### SET EXERCISE:
Transcribe the material verbatim in full; the pictures do not belong in the copy.

### COLLECTED MATERIAL:

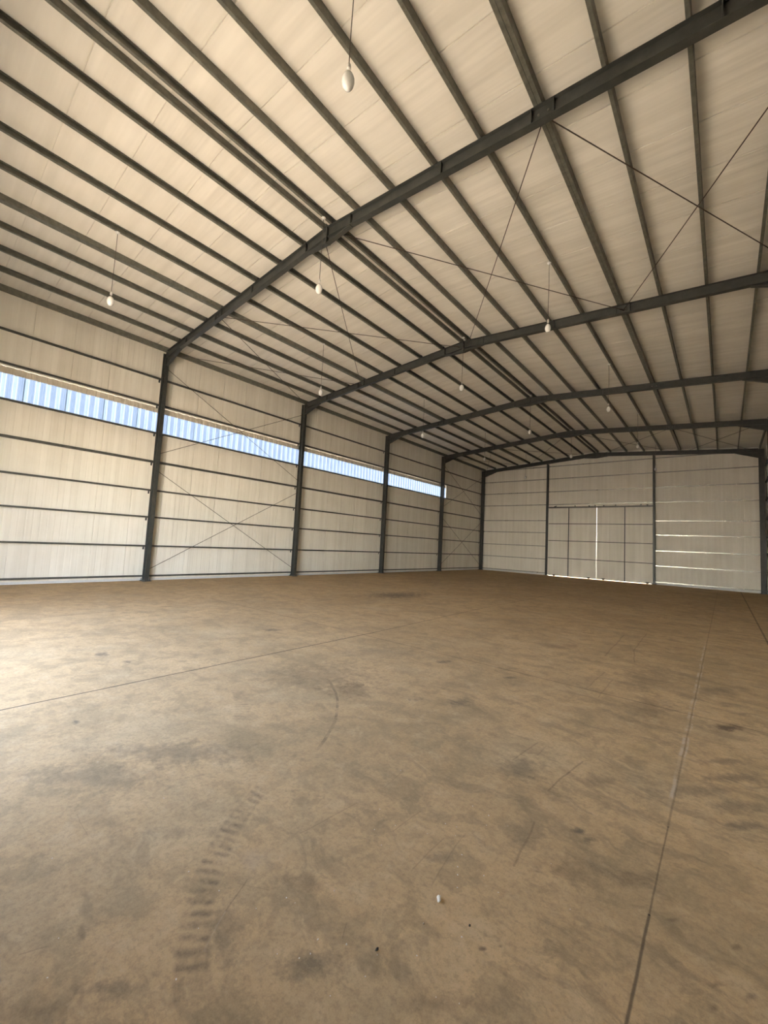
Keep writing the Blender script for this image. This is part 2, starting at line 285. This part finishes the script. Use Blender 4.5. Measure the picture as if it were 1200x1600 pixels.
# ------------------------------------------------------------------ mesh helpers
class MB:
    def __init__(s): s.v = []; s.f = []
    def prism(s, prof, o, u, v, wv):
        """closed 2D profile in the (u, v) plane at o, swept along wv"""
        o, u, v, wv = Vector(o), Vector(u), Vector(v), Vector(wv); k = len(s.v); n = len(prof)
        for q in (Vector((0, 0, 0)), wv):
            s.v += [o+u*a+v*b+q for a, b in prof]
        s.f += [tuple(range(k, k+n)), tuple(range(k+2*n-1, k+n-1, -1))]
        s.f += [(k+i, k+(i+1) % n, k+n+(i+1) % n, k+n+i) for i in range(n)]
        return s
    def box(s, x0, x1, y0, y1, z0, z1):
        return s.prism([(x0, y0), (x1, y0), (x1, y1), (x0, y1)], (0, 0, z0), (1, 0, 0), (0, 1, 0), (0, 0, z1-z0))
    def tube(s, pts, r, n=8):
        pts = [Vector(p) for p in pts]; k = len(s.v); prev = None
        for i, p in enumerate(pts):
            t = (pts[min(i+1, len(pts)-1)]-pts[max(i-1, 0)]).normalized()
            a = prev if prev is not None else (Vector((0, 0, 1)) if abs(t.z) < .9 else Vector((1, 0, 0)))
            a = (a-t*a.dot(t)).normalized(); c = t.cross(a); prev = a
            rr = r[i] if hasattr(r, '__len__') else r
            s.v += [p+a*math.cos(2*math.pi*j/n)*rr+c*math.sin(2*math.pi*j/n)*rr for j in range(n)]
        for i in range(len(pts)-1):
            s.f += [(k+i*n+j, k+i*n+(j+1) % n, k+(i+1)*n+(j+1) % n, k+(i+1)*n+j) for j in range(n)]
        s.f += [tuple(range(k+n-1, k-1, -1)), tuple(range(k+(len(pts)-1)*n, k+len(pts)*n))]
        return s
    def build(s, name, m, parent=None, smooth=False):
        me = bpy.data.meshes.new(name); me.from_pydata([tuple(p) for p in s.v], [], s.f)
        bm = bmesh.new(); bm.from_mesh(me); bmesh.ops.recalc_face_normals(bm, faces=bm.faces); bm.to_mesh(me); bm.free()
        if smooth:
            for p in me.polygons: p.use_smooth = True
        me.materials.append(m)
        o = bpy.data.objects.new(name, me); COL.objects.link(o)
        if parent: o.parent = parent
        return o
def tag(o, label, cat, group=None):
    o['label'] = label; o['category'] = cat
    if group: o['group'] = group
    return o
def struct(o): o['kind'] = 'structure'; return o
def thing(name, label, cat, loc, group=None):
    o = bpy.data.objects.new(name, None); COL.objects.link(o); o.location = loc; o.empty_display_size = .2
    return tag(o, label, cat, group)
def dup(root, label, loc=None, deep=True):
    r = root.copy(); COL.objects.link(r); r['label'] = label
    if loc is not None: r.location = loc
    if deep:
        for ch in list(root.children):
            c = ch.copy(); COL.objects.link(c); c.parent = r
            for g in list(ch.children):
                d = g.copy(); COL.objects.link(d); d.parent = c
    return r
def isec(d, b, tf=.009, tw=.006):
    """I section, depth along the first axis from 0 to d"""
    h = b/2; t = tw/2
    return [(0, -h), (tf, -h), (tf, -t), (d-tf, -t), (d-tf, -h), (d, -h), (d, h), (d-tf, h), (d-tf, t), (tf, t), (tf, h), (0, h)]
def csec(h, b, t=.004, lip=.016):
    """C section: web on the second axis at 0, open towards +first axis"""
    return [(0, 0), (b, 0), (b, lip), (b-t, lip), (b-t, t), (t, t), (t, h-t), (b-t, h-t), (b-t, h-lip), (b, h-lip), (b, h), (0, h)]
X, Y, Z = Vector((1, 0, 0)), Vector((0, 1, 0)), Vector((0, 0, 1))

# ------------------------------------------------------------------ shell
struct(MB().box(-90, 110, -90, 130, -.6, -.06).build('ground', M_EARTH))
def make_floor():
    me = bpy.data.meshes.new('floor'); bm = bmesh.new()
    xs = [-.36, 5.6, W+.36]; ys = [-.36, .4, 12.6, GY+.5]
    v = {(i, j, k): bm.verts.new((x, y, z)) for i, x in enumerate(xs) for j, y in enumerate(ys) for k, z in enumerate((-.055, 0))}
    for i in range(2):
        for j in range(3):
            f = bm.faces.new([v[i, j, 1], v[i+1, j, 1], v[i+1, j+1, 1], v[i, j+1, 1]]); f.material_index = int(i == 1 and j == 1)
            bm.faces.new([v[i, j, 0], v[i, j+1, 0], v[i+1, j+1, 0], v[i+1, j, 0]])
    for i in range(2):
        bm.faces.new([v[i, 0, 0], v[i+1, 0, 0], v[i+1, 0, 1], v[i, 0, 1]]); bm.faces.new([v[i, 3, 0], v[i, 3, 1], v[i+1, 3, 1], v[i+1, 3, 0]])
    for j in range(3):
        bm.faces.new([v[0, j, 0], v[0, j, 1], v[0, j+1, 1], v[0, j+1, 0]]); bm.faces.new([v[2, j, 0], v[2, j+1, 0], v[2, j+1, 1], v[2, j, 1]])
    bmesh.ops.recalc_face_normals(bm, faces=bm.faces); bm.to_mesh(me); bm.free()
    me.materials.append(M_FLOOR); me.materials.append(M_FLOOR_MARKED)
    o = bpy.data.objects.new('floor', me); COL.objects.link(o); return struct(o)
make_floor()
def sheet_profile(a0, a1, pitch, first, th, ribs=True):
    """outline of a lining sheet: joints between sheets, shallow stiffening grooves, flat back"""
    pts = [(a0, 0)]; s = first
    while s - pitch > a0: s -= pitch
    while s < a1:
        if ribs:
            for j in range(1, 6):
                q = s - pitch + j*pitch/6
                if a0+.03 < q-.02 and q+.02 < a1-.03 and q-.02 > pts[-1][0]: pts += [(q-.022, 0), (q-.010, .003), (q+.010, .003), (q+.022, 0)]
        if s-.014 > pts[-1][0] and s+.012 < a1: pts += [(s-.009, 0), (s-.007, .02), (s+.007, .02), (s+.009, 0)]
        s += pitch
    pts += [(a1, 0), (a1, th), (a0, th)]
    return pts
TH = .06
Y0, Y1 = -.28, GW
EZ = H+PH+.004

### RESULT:
Keep writing the Blender script for this image. This is part 2, starting at line 285. This part finishes the script. Use Blender 4.5. Measure the picture as if it were 1200x1600 pixels.
# ------------------------------------------------------------------ mesh helpers
class MB:
    def __init__(s): s.v = []; s.f = []
    def prism(s, prof, o, u, v, wv):
        """closed 2D profile in the (u, v) plane at o, swept along wv"""
        o, u, v, wv = Vector(o), Vector(u), Vector(v), Vector(wv); k = len(s.v); n = len(prof)
        for q in (Vector((0, 0, 0)), wv):
            s.v += [o+u*a+v*b+q for a, b in prof]
        s.f += [tuple(range(k, k+n)), tuple(range(k+2*n-1, k+n-1, -1))]
        s.f += [(k+i, k+(i+1) % n, k+n+(i+1) % n, k+n+i) for i in range(n)]
        return s
    def box(s, x0, x1, y0, y1, z0, z1):
        return s.prism([(x0, y0), (x1, y0), (x1, y1), (x0, y1)], (0, 0, z0), (1, 0, 0), (0, 1, 0), (0, 0, z1-z0))
    def tube(s, pts, r, n=8):
        pts = [Vector(p) for p in pts]; k = len(s.v); prev = None
        for i, p in enumerate(pts):
            t = (pts[min(i+1, len(pts)-1)]-pts[max(i-1, 0)]).normalized()
            a = prev if prev is not None else (Vector((0, 0, 1)) if abs(t.z) < .9 else Vector((1, 0, 0)))
            a = (a-t*a.dot(t)).normalized(); c = t.cross(a); prev = a
            rr = r[i] if hasattr(r, '__len__') else r
            s.v += [p+a*math.cos(2*math.pi*j/n)*rr+c*math.sin(2*math.pi*j/n)*rr for j in range(n)]
        for i in range(len(pts)-1):
            s.f += [(k+i*n+j, k+i*n+(j+1) % n, k+(i+1)*n+(j+1) % n, k+(i+1)*n+j) for j in range(n)]
        s.f += [tuple(range(k+n-1, k-1, -1)), tuple(range(k+(len(pts)-1)*n, k+len(pts)*n))]
        return s
    def build(s, name, m, parent=None, smooth=False):
        me = bpy.data.meshes.new(name); me.from_pydata([tuple(p) for p in s.v], [], s.f)
        bm = bmesh.new(); bm.from_mesh(me); bmesh.ops.recalc_face_normals(bm, faces=bm.faces); bm.to_mesh(me); bm.free()
        if smooth:
            for p in me.polygons: p.use_smooth = True
        me.materials.append(m)
        o = bpy.data.objects.new(name, me); COL.objects.link(o)
        if parent: o.parent = parent
        return o
def tag(o, label, cat, group=None):
    o['label'] = label; o['category'] = cat
    if group: o['group'] = group
    return o
def struct(o): o['kind'] = 'structure'; return o
def thing(name, label, cat, loc, group=None):
    o = bpy.data.objects.new(name, None); COL.objects.link(o); o.location = loc; o.empty_display_size = .2
    return tag(o, label, cat, group)
def dup(root, label, loc=None, deep=True):
    r = root.copy(); COL.objects.link(r); r['label'] = label
    if loc is not None: r.location = loc
    if deep:
        for ch in list(root.children):
            c = ch.copy(); COL.objects.link(c); c.parent = r
            for g in list(ch.children):
                d = g.copy(); COL.objects.link(d); d.parent = c
    return r
def isec(d, b, tf=.009, tw=.006):
    """I section, depth along the first axis from 0 to d"""
    h = b/2; t = tw/2
    return [(0, -h), (tf, -h), (tf, -t), (d-tf, -t), (d-tf, -h), (d, -h), (d, h), (d-tf, h), (d-tf, t), (tf, t), (tf, h), (0, h)]
def csec(h, b, t=.004, lip=.016):
    """C section: web on the second axis at 0, open towards +first axis"""
    return [(0, 0), (b, 0), (b, lip), (b-t, lip), (b-t, t), (t, t), (t, h-t), (b-t, h-t), (b-t, h-lip), (b, h-lip), (b, h), (0, h)]
X, Y, Z = Vector((1, 0, 0)), Vector((0, 1, 0)), Vector((0, 0, 1))

# ------------------------------------------------------------------ shell
struct(MB().box(-90, 110, -90, 130, -.6, -.06).build('ground', M_EARTH))
def make_floor():
    me = bpy.data.meshes.new('floor'); bm = bmesh.new()
    xs = [-.36, 5.6, W+.36]; ys = [-.36, .4, 12.6, GY+.5]
    v = {(i, j, k): bm.verts.new((x, y, z)) for i, x in enumerate(xs) for j, y in enumerate(ys) for k, z in enumerate((-.055, 0))}
    for i in range(2):
        for j in range(3):
            f = bm.faces.new([v[i, j, 1], v[i+1, j, 1], v[i+1, j+1, 1], v[i, j+1, 1]]); f.material_index = int(i == 1 and j == 1)
            bm.faces.new([v[i, j, 0], v[i, j+1, 0], v[i+1, j+1, 0], v[i+1, j, 0]])
    for i in range(2):
        bm.faces.new([v[i, 0, 0], v[i+1, 0, 0], v[i+1, 0, 1], v[i, 0, 1]]); bm.faces.new([v[i, 3, 0], v[i, 3, 1], v[i+1, 3, 1], v[i+1, 3, 0]])
    for j in range(3):
        bm.faces.new([v[0, j, 0], v[0, j, 1], v[0, j+1, 1], v[0, j+1, 0]]); bm.faces.new([v[2, j, 0], v[2, j+1, 0], v[2, j+1, 1], v[2, j, 1]])
    bmesh.ops.recalc_face_normals(bm, faces=bm.faces); bm.to_mesh(me); bm.free()
    me.materials.append(M_FLOOR); me.materials.append(M_FLOOR_MARKED)
    o = bpy.data.objects.new('floor', me); COL.objects.link(o); return struct(o)
make_floor()
def sheet_profile(a0, a1, pitch, first, th, ribs=True):
    """outline of a lining sheet: joints between sheets, shallow stiffening grooves, flat back"""
    pts = [(a0, 0)]; s = first
    while s - pitch > a0: s -= pitch
    while s < a1:
        if ribs:
            for j in range(1, 6):
                q = s - pitch + j*pitch/6
                if a0+.03 < q-.02 and q+.02 < a1-.03 and q-.02 > pts[-1][0]: pts += [(q-.022, 0), (q-.010, .003), (q+.010, .003), (q+.022, 0)]
        if s-.014 > pts[-1][0] and s+.012 < a1: pts += [(s-.009, 0), (s-.007, .02), (s+.007, .02), (s+.009, 0)]
        s += pitch
    pts += [(a1, 0), (a1, th), (a0, th)]
    return pts
TH = .06
Y0, Y1 = -.28, GW
EZ = H+PH+.004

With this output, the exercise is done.